When Jeff (Clark Shotwell) and his mother Helen, (Kelly Eviston-Quinnett) take their cross-continental journey, the speed with which a person could leave Los Angeles and Arrive in New York were slower than they are today, but they were still a nearly miraculous improvement to previous options. We all know that airline travel used to be a more glamorous experience, but the difference in aesthetic between then and now is never as clear as when it is shown large onscreen in the flat modernity of the 1960s.

This made everyone’s clothing feel more important, knowing that no matter who I chose to look at they would be era appropriate, dressed up to fly in the clothes they wear when going somewhere special. It especially made Helen’s costumes matter, they feature importantly into quite a few important moments of this story, and I was very curious to know about how all of that came together.

“I made that,” costume designer Camille Jumelle shared. “I had about two rolling racks of women’s coats and two rolling racks of men’s coats. We tried a few coats and things and then I said I should make it. right away it was a time crunch. I ran to my fabric shop in LA, got a wool and cashmere blend. For a costume designer, everything is about the fabric, the fit and finish. That was an expensive coat to make, but it really made the film.”

“To your credit,” de Lumen added, “when we were doing the color timing session, usually, in the end, I have to adjust a lot of things color-wise. But John and I were so happy with what we got from that day on the stage. It was very minimal adjustments because of your hard work and your discerning taste. Like, it really showed up on the screen. And what we captured with the lighting was perfect.”

“I always cross my fingers,” Jumelle replied with a grin, “I always want to make my DP and my director proud.”

Inspired By Aviation History

To make sure that the film didn’t lose any of the book’s magic, and to maintain the level of the standards of the project’s department heads, there were times and places where absolute historic accuracy was sacrificed when to do so would serve the film. Like when the costume designer was choosing the color of the uniforms that the steardesses would wear.

“My color palette had to be exact,” Jumelle told me, “the whole movie, there is no color that is going to jar you. I had to keep it in a proper hue balance, and I’m very tough on myself with that. I was very accurate with the design. It’s exact because I actually purchased a Don Loper jacket, 1962, and reconstructed it and made a muslin. My seamstress, Cheryl and I were at it for hours. But I went back and I said to John, ‘Believe it or not, the uniforms were brown.”

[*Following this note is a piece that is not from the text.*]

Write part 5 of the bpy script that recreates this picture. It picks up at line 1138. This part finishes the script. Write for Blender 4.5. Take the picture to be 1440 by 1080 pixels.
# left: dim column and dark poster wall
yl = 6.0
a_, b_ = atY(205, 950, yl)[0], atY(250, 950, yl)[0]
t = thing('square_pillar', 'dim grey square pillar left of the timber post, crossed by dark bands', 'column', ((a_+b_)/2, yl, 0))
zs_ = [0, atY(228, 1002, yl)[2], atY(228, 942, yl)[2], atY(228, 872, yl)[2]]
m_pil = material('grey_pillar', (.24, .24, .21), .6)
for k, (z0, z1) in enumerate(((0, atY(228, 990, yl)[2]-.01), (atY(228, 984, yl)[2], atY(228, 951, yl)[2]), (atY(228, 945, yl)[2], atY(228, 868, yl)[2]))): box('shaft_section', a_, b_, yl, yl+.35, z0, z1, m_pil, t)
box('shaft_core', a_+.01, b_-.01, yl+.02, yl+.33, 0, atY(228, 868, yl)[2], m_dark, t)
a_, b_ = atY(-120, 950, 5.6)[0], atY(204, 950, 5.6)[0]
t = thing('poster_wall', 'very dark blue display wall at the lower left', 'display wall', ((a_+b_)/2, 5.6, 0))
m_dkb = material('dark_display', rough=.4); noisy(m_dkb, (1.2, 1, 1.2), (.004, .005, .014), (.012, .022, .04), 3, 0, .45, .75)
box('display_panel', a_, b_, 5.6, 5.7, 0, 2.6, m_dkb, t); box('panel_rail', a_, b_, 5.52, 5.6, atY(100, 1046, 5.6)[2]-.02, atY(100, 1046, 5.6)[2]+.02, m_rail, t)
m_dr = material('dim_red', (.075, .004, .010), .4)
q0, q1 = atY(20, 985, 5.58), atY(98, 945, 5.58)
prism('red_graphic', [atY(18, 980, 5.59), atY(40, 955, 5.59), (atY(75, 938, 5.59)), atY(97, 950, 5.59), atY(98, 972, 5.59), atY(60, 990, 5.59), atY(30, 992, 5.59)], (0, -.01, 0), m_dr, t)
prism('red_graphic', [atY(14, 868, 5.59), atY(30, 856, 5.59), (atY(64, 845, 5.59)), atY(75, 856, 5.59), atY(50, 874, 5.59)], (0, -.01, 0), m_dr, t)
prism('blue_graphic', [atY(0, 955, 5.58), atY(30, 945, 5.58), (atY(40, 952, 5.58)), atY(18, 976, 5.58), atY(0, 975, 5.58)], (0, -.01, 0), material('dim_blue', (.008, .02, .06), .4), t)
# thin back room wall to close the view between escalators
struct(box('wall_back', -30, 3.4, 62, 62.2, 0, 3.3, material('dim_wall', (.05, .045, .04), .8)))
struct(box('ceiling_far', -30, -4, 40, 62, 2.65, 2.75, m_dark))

Beginning in 1959, Pan Am’s uniforms were designed by Hollywood costume designer Don Loper (1906-1972); a tailored wool suit jacket and matching pencil skirt, with either a box or kick pleat venting the back, and a custom designed cap with jaunty white piping. The name of the airline’s blue was Tunis, and it was given in honor of the woman who had selected it, Elizabeth Tunis, the airline’s first chief stewardess. Loper did TWA’s uniforms too, a little later than he began to design them for Pan Am, and perhaps the drab brown look was part of the reason why.

“Our stewardesses needed to be seen,” Jumelle said. “I didn’t think brown would work, it would have looked muddy. Even TWA got rid of that right away. And we both looked at each other, e didn’t want that. So we discussed how, for the color palette, we were going to take that powder blue, TWA, Pan Am color that everyone knows, and use that. Then for the jet age, just go brighter, because right after that, the uniforms went back to that blue.”

Framing, Perspective & Composition

I try really hard not to read much about a film or series before I see it as someone else’s perspective isn’t always helpful. I went into watching this one knowing only what I’d gleaned from the preview and poster art, and long before the credits rolled I was dying to know how the actual filming of this movie had happened.

This is a film which benefits from its use of practical effects, which are essential in-camera illusions created with real physical objects and materials instead of later making those changes to the film during digital post-production. And while there are many things that digital does do easier or more efficiently, physical making almost always adds to a production an intangible ingredient without which magic is not possible.

So… Was this filmed on a set? Was a model built of each plane? How did it work? There is not a lot of space in a passenger cabin, they have never been roomy spaces, not even 60 years ago. How exactly did the cinematographer catch all these angles and bend around so many corners? It seemed like figuring all of that out could have been a very real logistical nightmare.

“It was all real,” de Lumen told me, “it was all practical. John owns one of the few Constellation propeller planes, the plane that the boy is in love with and we filmed in Kansas City, where he stores it in an aviation museum. We couldn’t break it apart for film reasons, with cranes and stuff like that, which actually dictated my use of smaller cameras. I used a Sony Venice with a sensor that could come off the body, and I could use a smaller version with a cable. It helped a lot with the small spaces.”

Were there era-appropriate inspirations for the cinematographer the way there had been for the costume designer? Maybe related to the composition, or a certain look or feel he’d wanted to be sure was communicated.

“When first talking to John about this, we both fell in love with Edward Hopper’s paintings. And if He has a lot of these beautiful scenes that have a lot of green in them and with these warm light sources above. We felt that the Constellation really embodied that look and feel, especially with the greens. The plane, as you can see in the movie, has these beautiful rectangular light sources that lie in the middle. I embraced that as a cinematographer, and that set the look for the propeller plane. In terms of the progression, you can see how, as we get closer to the jet plane, it gets brighter, it’s cooler. And with the interior of the planes, the cloth of the seats, in the jet it’s yellow now, so are the headrest covers. Progressively it gets brighter as we get further into the jet age.”